この物語は、1960年代にまだまだアメリカで人種差別が激しかった時代に、アンソニー・マッキー(Anthony Mackie)が演じるバーナード・ギャレットがサミュエル・L・ジャクソン(Samuel Leroy Jackson)が演じるジョー・モリスと組と共に不動産ビジネスから始め、最終的には銀行の買収を行うという実話をベースにした話である。

ギャレットは、アフリカ系アメリカ人が住むエリアに近い白人が住むエリアにある不動産を手に入れられれば、高級な住宅をリーズナブルな値段でアフリカ系アメリカン人たちに販売できるのではと考え、不動産を購入しようとするが、銀行からの融資が思うように受けられない。そこで、白人の不動産屋と組んでビジネスを始める。

住宅地からスタートし、最終的には中心街の銀行がテナントとして多く入居するオフィスビルの買収に成功したギャレットとモリスだったが、ギャレットは自分の出身地であるテキサスにある銀行の買収を検討とする。


サミュエル・L・ジャクソンが厚みを加える

主演のアンソニー・マッキーは、頭のいいキレて自分の信念に正直な反面、融通が効かないというビジネスパーソンをうまく演じていた。顔も整っているし、シャープな感じなのでとても好感が持てる俳優さんだ。反面、サミュエル・L・ジャクソンは、年長で修羅場を潜り抜けてきたビジネスパーソンであるギャレット役をうまく演じていると感じた。彼ほど強面と優しさを織り交ぜて演技ができる俳優はなかなかいないのでは無いだろうか。彼が出ているだけでスクリーンに安定感が出るし、いつまでも出続けてほしい俳優だ。

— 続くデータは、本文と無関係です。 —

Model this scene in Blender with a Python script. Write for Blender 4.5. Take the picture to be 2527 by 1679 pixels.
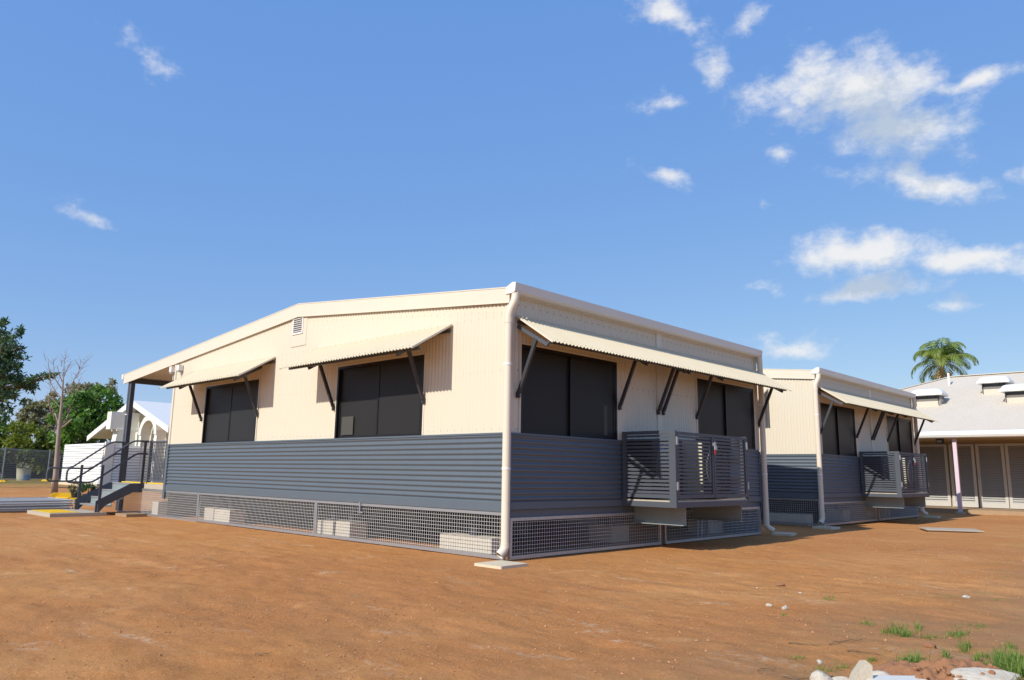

本当に彼らがそいったイメージだったのかは分からないが、物語の上では上手にキャラクターが作られていたと思う。

淡々と流した感が否めなかった

物語は、特に人種差別が色濃く残っていたアメリカで、アフリカ系アメリカ人が苦労をしながら新しくビジネスを立ち上げていったものの、結果的に潰されてしまったという流れを映画いているのだが、ビジネスの立ち上げ時期から裁判までのシーンを盛り込んだためか、ところどころ表現が粗い感じがしてしまった。

特に、銀行買収後にさらに新しい銀行を買収することになるのだが、これまでかなり慎重にビジネス判断をしてきたにもかかわらず、あっさりと買収に走ってしまう。ここは、もっと何か買収に踏み切る決定的な理由が表現されていたほしいと感じた。

また、裁判の部分も何か特別に丁寧に描いていたわけではく、比較的淡々とギャレットが自分の述べたいことを裁判で述べるという描き方になっていたところにも物足りなさを感じてしまった。

主人公が故郷への想いを捨てきれずに、ビジネスパートナーたちを巻き込んでしまったということを描きたかっただけではないはずなのだが、自分の中では消化不良感が残った。